Required work
Repeat the whole listing exactly.

Material provided
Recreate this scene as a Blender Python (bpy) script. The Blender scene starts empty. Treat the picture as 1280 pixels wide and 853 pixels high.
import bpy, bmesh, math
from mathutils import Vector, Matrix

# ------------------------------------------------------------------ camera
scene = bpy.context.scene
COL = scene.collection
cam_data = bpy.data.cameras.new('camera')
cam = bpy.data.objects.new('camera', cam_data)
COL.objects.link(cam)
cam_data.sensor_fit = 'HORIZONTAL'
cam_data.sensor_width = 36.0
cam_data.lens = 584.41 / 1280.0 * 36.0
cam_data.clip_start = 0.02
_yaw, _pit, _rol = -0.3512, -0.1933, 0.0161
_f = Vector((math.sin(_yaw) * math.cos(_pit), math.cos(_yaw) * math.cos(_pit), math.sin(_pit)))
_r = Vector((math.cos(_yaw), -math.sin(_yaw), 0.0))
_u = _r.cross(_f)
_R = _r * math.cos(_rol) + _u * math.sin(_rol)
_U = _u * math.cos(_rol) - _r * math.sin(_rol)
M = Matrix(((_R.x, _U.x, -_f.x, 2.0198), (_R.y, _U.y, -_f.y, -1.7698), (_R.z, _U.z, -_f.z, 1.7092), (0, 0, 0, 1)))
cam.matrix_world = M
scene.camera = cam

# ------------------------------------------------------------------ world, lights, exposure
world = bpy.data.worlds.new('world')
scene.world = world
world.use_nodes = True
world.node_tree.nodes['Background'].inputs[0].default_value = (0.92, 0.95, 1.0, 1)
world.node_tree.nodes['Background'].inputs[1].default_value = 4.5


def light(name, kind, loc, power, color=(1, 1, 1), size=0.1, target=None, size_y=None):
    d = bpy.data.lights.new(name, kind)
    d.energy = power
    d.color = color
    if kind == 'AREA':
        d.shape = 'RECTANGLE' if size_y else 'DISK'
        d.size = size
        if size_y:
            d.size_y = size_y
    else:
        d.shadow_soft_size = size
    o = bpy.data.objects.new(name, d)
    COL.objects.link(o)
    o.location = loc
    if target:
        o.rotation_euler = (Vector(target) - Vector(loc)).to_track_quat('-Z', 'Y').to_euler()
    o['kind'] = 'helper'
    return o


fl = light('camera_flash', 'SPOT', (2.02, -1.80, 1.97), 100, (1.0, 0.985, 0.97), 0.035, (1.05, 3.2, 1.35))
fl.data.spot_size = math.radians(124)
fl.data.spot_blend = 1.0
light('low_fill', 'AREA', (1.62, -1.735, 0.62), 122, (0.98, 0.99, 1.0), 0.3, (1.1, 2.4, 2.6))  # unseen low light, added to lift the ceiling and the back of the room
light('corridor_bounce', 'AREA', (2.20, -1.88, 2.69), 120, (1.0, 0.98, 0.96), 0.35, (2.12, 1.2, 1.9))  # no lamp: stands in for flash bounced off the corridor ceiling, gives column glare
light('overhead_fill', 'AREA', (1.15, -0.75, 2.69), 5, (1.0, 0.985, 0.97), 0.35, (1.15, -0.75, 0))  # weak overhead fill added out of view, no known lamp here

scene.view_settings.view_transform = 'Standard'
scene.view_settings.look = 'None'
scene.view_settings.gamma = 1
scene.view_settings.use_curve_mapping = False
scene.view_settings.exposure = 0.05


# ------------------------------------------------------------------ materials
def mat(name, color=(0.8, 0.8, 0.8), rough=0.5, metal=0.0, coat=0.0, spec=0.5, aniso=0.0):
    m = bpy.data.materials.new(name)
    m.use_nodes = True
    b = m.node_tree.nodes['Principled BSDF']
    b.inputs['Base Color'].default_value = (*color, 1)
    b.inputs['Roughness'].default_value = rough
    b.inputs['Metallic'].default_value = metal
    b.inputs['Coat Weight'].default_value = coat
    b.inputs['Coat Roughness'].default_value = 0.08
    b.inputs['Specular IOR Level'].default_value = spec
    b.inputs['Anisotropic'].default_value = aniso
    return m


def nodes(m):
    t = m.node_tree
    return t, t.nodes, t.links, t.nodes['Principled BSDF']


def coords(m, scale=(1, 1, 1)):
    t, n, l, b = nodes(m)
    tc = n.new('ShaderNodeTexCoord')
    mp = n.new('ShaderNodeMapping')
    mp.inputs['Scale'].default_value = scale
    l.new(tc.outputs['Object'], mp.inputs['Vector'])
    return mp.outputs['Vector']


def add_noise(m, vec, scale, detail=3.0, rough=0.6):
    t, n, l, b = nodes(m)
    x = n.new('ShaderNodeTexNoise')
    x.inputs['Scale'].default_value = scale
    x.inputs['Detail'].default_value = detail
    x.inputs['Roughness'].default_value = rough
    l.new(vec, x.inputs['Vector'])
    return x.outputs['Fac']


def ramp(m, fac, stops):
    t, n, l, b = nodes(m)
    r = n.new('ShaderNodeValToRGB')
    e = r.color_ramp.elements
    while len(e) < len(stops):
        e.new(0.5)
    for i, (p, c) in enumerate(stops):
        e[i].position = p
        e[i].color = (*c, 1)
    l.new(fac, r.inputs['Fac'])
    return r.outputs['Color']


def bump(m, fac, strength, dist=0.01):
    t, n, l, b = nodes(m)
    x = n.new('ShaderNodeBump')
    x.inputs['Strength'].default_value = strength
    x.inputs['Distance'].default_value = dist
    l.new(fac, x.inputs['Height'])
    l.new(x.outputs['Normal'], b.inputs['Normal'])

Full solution
Recreate this scene as a Blender Python (bpy) script. The Blender scene starts empty. Treat the picture as 1280 pixels wide and 853 pixels high.
import bpy, bmesh, math
from mathutils import Vector, Matrix

# ------------------------------------------------------------------ camera
scene = bpy.context.scene
COL = scene.collection
cam_data = bpy.data.cameras.new('camera')
cam = bpy.data.objects.new('camera', cam_data)
COL.objects.link(cam)
cam_data.sensor_fit = 'HORIZONTAL'
cam_data.sensor_width = 36.0
cam_data.lens = 584.41 / 1280.0 * 36.0
cam_data.clip_start = 0.02
_yaw, _pit, _rol = -0.3512, -0.1933, 0.0161
_f = Vector((math.sin(_yaw) * math.cos(_pit), math.cos(_yaw) * math.cos(_pit), math.sin(_pit)))
_r = Vector((math.cos(_yaw), -math.sin(_yaw), 0.0))
_u = _r.cross(_f)
_R = _r * math.cos(_rol) + _u * math.sin(_rol)
_U = _u * math.cos(_rol) - _r * math.sin(_rol)
M = Matrix(((_R.x, _U.x, -_f.x, 2.0198), (_R.y, _U.y, -_f.y, -1.7698), (_R.z, _U.z, -_f.z, 1.7092), (0, 0, 0, 1)))
cam.matrix_world = M
scene.camera = cam

# ------------------------------------------------------------------ world, lights, exposure
world = bpy.data.worlds.new('world')
scene.world = world
world.use_nodes = True
world.node_tree.nodes['Background'].inputs[0].default_value = (0.92, 0.95, 1.0, 1)
world.node_tree.nodes['Background'].inputs[1].default_value = 4.5


def light(name, kind, loc, power, color=(1, 1, 1), size=0.1, target=None, size_y=None):
    d = bpy.data.lights.new(name, kind)
    d.energy = power
    d.color = color
    if kind == 'AREA':
        d.shape = 'RECTANGLE' if size_y else 'DISK'
        d.size = size
        if size_y:
            d.size_y = size_y
    else:
        d.shadow_soft_size = size
    o = bpy.data.objects.new(name, d)
    COL.objects.link(o)
    o.location = loc
    if target:
        o.rotation_euler = (Vector(target) - Vector(loc)).to_track_quat('-Z', 'Y').to_euler()
    o['kind'] = 'helper'
    return o


fl = light('camera_flash', 'SPOT', (2.02, -1.80, 1.97), 100, (1.0, 0.985, 0.97), 0.035, (1.05, 3.2, 1.35))
fl.data.spot_size = math.radians(124)
fl.data.spot_blend = 1.0
light('low_fill', 'AREA', (1.62, -1.735, 0.62), 122, (0.98, 0.99, 1.0), 0.3, (1.1, 2.4, 2.6))  # unseen low light, added to lift the ceiling and the back of the room
light('corridor_bounce', 'AREA', (2.20, -1.88, 2.69), 120, (1.0, 0.98, 0.96), 0.35, (2.12, 1.2, 1.9))  # no lamp: stands in for flash bounced off the corridor ceiling, gives column glare
light('overhead_fill', 'AREA', (1.15, -0.75, 2.69), 5, (1.0, 0.985, 0.97), 0.35, (1.15, -0.75, 0))  # weak overhead fill added out of view, no known lamp here

scene.view_settings.view_transform = 'Standard'
scene.view_settings.look = 'None'
scene.view_settings.gamma = 1
scene.view_settings.use_curve_mapping = False
scene.view_settings.exposure = 0.05


# ------------------------------------------------------------------ materials
def mat(name, color=(0.8, 0.8, 0.8), rough=0.5, metal=0.0, coat=0.0, spec=0.5, aniso=0.0):
    m = bpy.data.materials.new(name)
    m.use_nodes = True
    b = m.node_tree.nodes['Principled BSDF']
    b.inputs['Base Color'].default_value = (*color, 1)
    b.inputs['Roughness'].default_value = rough
    b.inputs['Metallic'].default_value = metal
    b.inputs['Coat Weight'].default_value = coat
    b.inputs['Coat Roughness'].default_value = 0.08
    b.inputs['Specular IOR Level'].default_value = spec
    b.inputs['Anisotropic'].default_value = aniso
    return m


def nodes(m):
    t = m.node_tree
    return t, t.nodes, t.links, t.nodes['Principled BSDF']


def coords(m, scale=(1, 1, 1)):
    t, n, l, b = nodes(m)
    tc = n.new('ShaderNodeTexCoord')
    mp = n.new('ShaderNodeMapping')
    mp.inputs['Scale'].default_value = scale
    l.new(tc.outputs['Object'], mp.inputs['Vector'])
    return mp.outputs['Vector']


def add_noise(m, vec, scale, detail=3.0, rough=0.6):
    t, n, l, b = nodes(m)
    x = n.new('ShaderNodeTexNoise')
    x.inputs['Scale'].default_value = scale
    x.inputs['Detail'].default_value = detail
    x.inputs['Roughness'].default_value = rough
    l.new(vec, x.inputs['Vector'])
    return x.outputs['Fac']


def ramp(m, fac, stops):
    t, n, l, b = nodes(m)
    r = n.new('ShaderNodeValToRGB')
    e = r.color_ramp.elements
    while len(e) < len(stops):
        e.new(0.5)
    for i, (p, c) in enumerate(stops):
        e[i].position = p
        e[i].color = (*c, 1)
    l.new(fac, r.inputs['Fac'])
    return r.outputs['Color']


def bump(m, fac, strength, dist=0.01):
    t, n, l, b = nodes(m)
    x = n.new('ShaderNodeBump')
    x.inputs['Strength'].default_value = strength
    x.inputs['Distance'].default_value = dist
    l.new(fac, x.inputs['Height'])
    l.new(x.outputs['Normal'], b.inputs['Normal'])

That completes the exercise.